3. Oskoreien – Oskoreien

Und noch mal amerikanischer Black Metal; wieder aus Kalifornien (irgendwie hab‘ ich bisher ein bisschen viel aus der Ecke gekauft…). Oskoreien gehen das Vorhaben wiederum etwas anders an als ihre Nachbarn von Ordo Obsidium (wobei der Plural hier eigentlich unangebracht ist, da es sich bei Oskoreien um ein Ein-Mann-Projekt handelt). Auf diesem Debüt wird ein etwas lichterer Black Metal gespielt, der sich ein wenig am ekstatischen Charakter einiger WittR-Veröffentlichungen orientiert und auch sonst eher in die Kerbe der neueren amerikanischen Black Metal-Bands schlägt, wobei der Background hier ein völlig anderer ist, da der Mann hinter Oskoreien offenbar aus dem Pagan-Umfeld kommt und Oskoreien früher wohl auch eher in diese Richtung ging. Von dieser Vergangenheit ist auf dem selbstbetitelten Album glücklicherweise nichts mehr übrig geblieben. Höchstens eine kleine Vorliebe für Pathos und leicht kitschige Melodien erinnern noch ein wenig daran. Auch hier ist einer der größten Vorteile der Band der hohe Grad an Abwechslung, der sich in einer großen Kreativität aber auch im größtenteils absolut gelungenen Songwriting niederschlägt.

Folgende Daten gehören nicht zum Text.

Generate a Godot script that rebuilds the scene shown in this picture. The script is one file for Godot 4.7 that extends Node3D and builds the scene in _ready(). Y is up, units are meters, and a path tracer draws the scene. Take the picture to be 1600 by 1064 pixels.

Schon im Opener beweist der Alleinunterhalter sein großes Gespür für wunderbar durchdachte Melodiestrukturen und einen Aufbau, der diese in einer perfekten Weise unterstützt. Die Melodien hangeln sich aneinander hoch und konstruieren so wunderbare, zerbrechliche Klanggehäuse, die zum Träumen einladen. Die Produktion ist zwar angemessen, hätte aber noch einen Feinschliff vertragen können, wirkt sie stellenweise dann doch ein wenig drucklos. Nichtsdestotrotz wissen Oskoreien (gerade doch gesehen, dass sich Hauptakteur Jay Valena immerhin noch jemanden für die Vocals ins Boot geholt hat) auch den Gesamtaufbau des Albums perfekt zu gestalten. So folgt auf den zweiten Song, der eindeutig der schwächste des Albums ist, ein wunderbares Akustik-Stück, das für Auflockerung und neue Spannung sorgt, die dann im genialen „Transcendence“, das mit einem überragenden Aufbau, wunderbar schwelgerischen Melodien und einem wahnsinnigen Finale auf voller Länge überzeugt, entladen wird. Zum Abschluss des Albums folgt dann noch ein sehr überzeugendes und überraschend ausgefeilt komponiertes Piano-Outro, das mich mit seinem etwas nostalgischen Charakter ein wenig an die Piano-Parts auf Nagelfars „Jagd“-Demo erinnert hat. Mit ihrem Debüt-Album haben Oskoreien ein wunderbares Stück sehr atmosphärischen Black Metals geschaffen, das mit leichten, sehnsuchtsvollen Gitarren, ein paar Synths und Akustik-Gitarren eine träumerische, wenn auch etwas kitschige Reise durch die kalifornischen Wälder bietet. Auch hier bin ich sehr gespannt, was nach einem solch überzeugenden Debüt noch folgen wird.